Clima úmido favoreceu reprodução

Melville explicou ainda que a transição das altas temperaturas do El Niño para o período chuvoso fez com que a umidade do clima também contribuísse para que as lagartas se reproduzissem de uma maneira desenfreada, aumentando a população desses insetos. Esse processo é descrito por ele como desequilíbrio ambiental.

“A umidade e a temperatura elevadas favorecem os insetos. Quando chove, por exemplo, aqui em Roraima, a temperatura baixa um pouco, tornando-se mais amena, o que é ideal para as lagartas. Elas precisam de temperaturas entre 25 e 30 graus para se desenvolverem”.

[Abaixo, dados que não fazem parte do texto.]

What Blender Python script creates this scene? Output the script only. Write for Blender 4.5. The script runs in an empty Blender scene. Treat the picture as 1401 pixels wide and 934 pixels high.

“A temperatura elevada acelera o metabolismo e o desenvolvimento das lagartas, o que também impacta na reprodução mais rápida desses insetos, encurtando o ciclo de vida deles. Em vez de 55 a 60 dias, o ciclo pode se reduzir para 40 a 45 dias, aumentando o número de ciclos e populações de insetos nesse período favorável.

As plantas que começaram a brotar com o início do período chuvoso, em abril, também são pratos cheios para espécies como a lagarta-do-cartucho-do-milho e o curuquerê-dos-capinzais, as duas que têm atacado os pastos em Roraima.

“Nas áreas de pastagem, após queimadas, as novas brotações de capim se tornam um ambiente perfeito para as lagartas devido ao alto teor de nitrogênio presente nas cinzas. As primeiras folhas que surgem após a queima são ricas em nitrogênio, o que é ideal para a alimentação das lagartas, acelerando ainda mais o desenvolvimento delas”.

Também pesquisador da Embrapa, Daniel Schurt explica que os efeitos do El Niño e do período seco em Roraima, independentemente da intensidade, podem ter soluções se houver a preparação dos produtores antes dos desastres acontecerem.

Ele recomenda que seja ofertado aos produtores capacitações que os preparem para adversidades como secas, cheias e pragas.

“É importante que os agricultores e pecuaristas estejam preparados para essas situações. Recomendamos que se capacitem, busquem informações nos órgãos de pesquisa e extensão, diversifiquem as pastagens, façam rotação de culturas e análises de solo, e conheçam as alternativas de controle, incluindo o uso de inseticidas e o monitoramento constante das pragas”, explicou o pesquisador.

Foto: Caíque Rodrigues/Rede Amazônica

Regiões impactadas

Nos dados obtidos, Mucajaí, a 60km da capital Boa Vista, é o município com as maiores perdas. No entanto, o problema se estende a Amajari, Alto Alegre, Bonfim, Cantá, Caracaraí, Iracema, Pacaraima, Normandia e Uiramutã.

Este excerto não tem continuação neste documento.